If one has doubts about the power of either literature or philosophy to have much direct effect in the world — for example, the power of either William Gibson's fiction or N. Katherine Hayles's critique to have an effect "devastating to the integrity of a unique, unified subject" (Swanstrom, p. 25) if that's what people are, then one will have some arguments with this article. That larger issue aside, Swanstrom's essay offers a brilliant close reading of the Moroccan beach sequence in Neuromancer chs. 20 and 21 (prepared for — Swanstrom demonstrates — in chs. 1 and 2 [Swanstrom, pp. 20-21]) and other issues of interest to users of this wiki.
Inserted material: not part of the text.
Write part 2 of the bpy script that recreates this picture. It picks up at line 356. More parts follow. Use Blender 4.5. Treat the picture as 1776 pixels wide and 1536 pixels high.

That close reading moves out to larger issues of the novel as a whole and its esthetics, and outward not only to the postStructuralist work of Hayles (et al.) but to issues of landscape in literature and painting, and to Edmund Burke on the Sublime.

"Landscape and Locodescription" begins with an invocation of Gibson's invocation in Neuromancer of that Moroccan beach, where

a young woman [...] huddles down beside a steel bunker. Her identity is not revealed by name, nor by any verbal sign, but by the presence of a rolled scarf she uses as a headband, its fabric detailed with "a pattern like magnified circuitry" (p. 235 [in edition linked above]). Later, as [...] Case walks along this same stretch of isolated beach, the world around him begins to erode; lines of code emerge from his hands, from fissures in the sand, unfurling like hieroglyphs to be deciphered.

The circuit on the scarf, the code in the sand: their presence is as startling as it is subtle, quietly and simultaneously collapsing together and ripping apart disparate ontological orders. Not only are both moments emblematic of a tension between natural (fabric,* sand) and artificial (circuit, code) levels at work, they also suggest important potential ramifications of technological advancement upon traditional conceptions of human consciousness. Because they represent such charged, scintillating points of rupture and containment, and because they bear such potentially intriguing consequences for conceptualising consciousness, these moments warrant a close and careful examination. (Swanstrom p. 16)

And Swanstrom delivers that examination. See (also) for

This scene and the AI Neuromancer (Swanstrom pp. 19 f.).
The circuit pattern on the scarf as "an interface between narrative and descriptive orders" and and expression of "an aperture between the artificial and the real, both in the sense of a fictional novelty brushing up against 'real' [sic: quotation marks] technological advances" in the world of this novel's author and readers — our world in 1984, with "the microchip, the microprocessor, the microcircuit" — and "as a friction between virtual and real spaces that occurs within the novel proper" (p. 21). 
A respectful debate with Hayles on embodiment and cognition in Neuromancer and the degree to which Neuromancer deconstructs or reinforces, in the (standard) formulation Hayles uses, "the liberal humanist subject" (Hayles, p. 5), with both desiring deconstruction of that subject (Swanstrom pp. 24-25). 


  • That most of us will accept in this complex context fabric as natural as opposed to technological might be worth a discussion of its own.